Die Klägerin ist der Auffassung, die Rechtsanwaltskosten seien aus einem Gegenstandswert von rd. 25.400 € zu berechnen, der sich aus dem Wiederbeschaffungswert - ohne Abzug des Restwerts - und den weiteren Kosten zusammensetze. Es stünden ihr daher noch weitere rd. 400 € an vorgerichtlichen Rechtsanwaltskosten zu. Diese machte sie mit der Klage geltend.
Das AG gab der Klage statt; das LG wies sie ab. Die Revision der Klägerin hatte vor dem BGH keinen Erfolg.
Die Gründe:
Das LG hat zu Recht den Gegenstandswert, der der Bemessung der Höhe der zu erstattenden Rechtsanwaltskosten zugrunde zu legen ist, unter Abzug des Restwerts des Unfallfahrzeugs bestimmt.
Dem Anspruch des Geschädigten auf Erstattung vorgerichtlicher Rechtsanwaltskosten ist im Verhältnis zum Schädiger grundsätzlich der Gegenstandswert zugrunde zu legen, der der berechtigten Schadensersatzforderung entspricht.
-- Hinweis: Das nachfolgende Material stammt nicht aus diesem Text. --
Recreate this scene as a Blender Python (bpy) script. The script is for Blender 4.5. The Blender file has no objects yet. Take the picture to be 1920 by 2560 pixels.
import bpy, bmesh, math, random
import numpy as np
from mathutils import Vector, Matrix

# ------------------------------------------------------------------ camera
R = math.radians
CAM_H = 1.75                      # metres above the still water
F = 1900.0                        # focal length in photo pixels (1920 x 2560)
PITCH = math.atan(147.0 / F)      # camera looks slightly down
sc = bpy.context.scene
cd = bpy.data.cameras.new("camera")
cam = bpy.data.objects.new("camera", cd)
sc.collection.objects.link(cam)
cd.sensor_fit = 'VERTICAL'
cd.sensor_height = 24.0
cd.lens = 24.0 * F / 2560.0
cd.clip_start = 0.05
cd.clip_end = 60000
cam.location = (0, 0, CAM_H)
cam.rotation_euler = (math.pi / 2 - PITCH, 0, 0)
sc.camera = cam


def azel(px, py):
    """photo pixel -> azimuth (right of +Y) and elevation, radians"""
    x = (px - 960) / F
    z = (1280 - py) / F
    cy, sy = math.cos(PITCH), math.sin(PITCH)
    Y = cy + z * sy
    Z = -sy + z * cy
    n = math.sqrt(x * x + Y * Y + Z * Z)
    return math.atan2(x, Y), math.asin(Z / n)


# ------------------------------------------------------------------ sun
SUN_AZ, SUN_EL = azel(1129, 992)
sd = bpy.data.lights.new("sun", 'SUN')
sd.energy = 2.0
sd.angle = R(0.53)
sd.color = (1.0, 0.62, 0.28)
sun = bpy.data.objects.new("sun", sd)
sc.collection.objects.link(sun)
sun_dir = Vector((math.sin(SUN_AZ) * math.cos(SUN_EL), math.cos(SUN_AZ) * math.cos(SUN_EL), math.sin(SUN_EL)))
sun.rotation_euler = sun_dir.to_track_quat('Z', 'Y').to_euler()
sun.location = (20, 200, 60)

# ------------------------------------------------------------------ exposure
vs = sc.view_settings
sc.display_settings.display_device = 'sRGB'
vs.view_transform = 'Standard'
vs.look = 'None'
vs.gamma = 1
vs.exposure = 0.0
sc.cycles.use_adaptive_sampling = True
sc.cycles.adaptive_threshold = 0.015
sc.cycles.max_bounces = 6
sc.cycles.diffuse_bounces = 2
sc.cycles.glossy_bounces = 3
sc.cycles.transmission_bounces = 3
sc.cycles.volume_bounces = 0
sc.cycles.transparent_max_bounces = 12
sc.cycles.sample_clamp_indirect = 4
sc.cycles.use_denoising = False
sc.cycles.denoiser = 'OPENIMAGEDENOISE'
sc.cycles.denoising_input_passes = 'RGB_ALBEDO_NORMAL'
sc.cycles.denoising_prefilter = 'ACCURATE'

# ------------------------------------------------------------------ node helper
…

Die vorliegend - von der Klägerin gegenüber der Beklagten nur in diesem Umfang geltend gemachte - Forderung auf Ersatz des Wiederbeschaffungsaufwands (Wiederbeschaffungswert abzgl. Restwert) ist berechtigt. Der für den Anspruch auf Erstattung vorgerichtlicher Rechtsanwaltskosten maßgebliche Gegenstandswert richtet sich daher nach dem Wiederbeschaffungsaufwand und nicht nach dem ungekürzten Wiederbeschaffungswert.
Nach ständiger Rechtsprechung des Senats kann der Geschädigte, der von der Ersetzungsbefugnis des § 249 Abs. 2 S. 1 BGB Gebrauch macht und den Schaden an seinem Fahrzeug nicht im Wege der Reparatur, sondern durch Beschaffung eines Ersatzfahrzeugs beheben will, nur den Wiederbeschaffungswert abzgl. des Restwerts, also den Wiederbeschaffungsaufwand ersetzt verlangen. Denn es ist zunächst nach sachgerechten Kriterien festzustellen, in welcher Höhe dem Geschädigten angesichts des ihm verbliebenen Restwerts seines Fahrzeugs durch den Unfall überhaupt ein Vermögensnachteil erwachsen ist.
Ob ein zu ersetzender Vermögensschaden vorliegt, ist nach der sogenannten Differenzhypothese grundsätzlich durch einen Vergleich der infolge des haftungsbegründenden Ereignisses eingetretenen Vermögenslage mit derjenigen, die sich ohne dieses Ereignis ergeben hätte, zu beurteilen. Unabhängig davon, wie der Geschädigte - was den Schädiger grundsätzlich nichts angeht - nach dem Unfall mit dem Restwert verfährt, ist bei dem so gebotenen Vergleich der Vermögenslage vor und nach dem Unfall festzustellen, dass in Höhe des verbliebenen Restwerts kein Schaden entstanden ist. Dies gilt auch im Fall eines wirtschaftlichen Totalschadens. Die von der Revision sowie von Teilen der untergerichtlichen Rechtsprechung und der Literatur vertretene Gegenansicht, dem Anspruch auf Erstattung der Rechtsanwaltskosten sei der volle Wiederbeschaffungswert zugrunde zu legen, teilt der Senat nicht.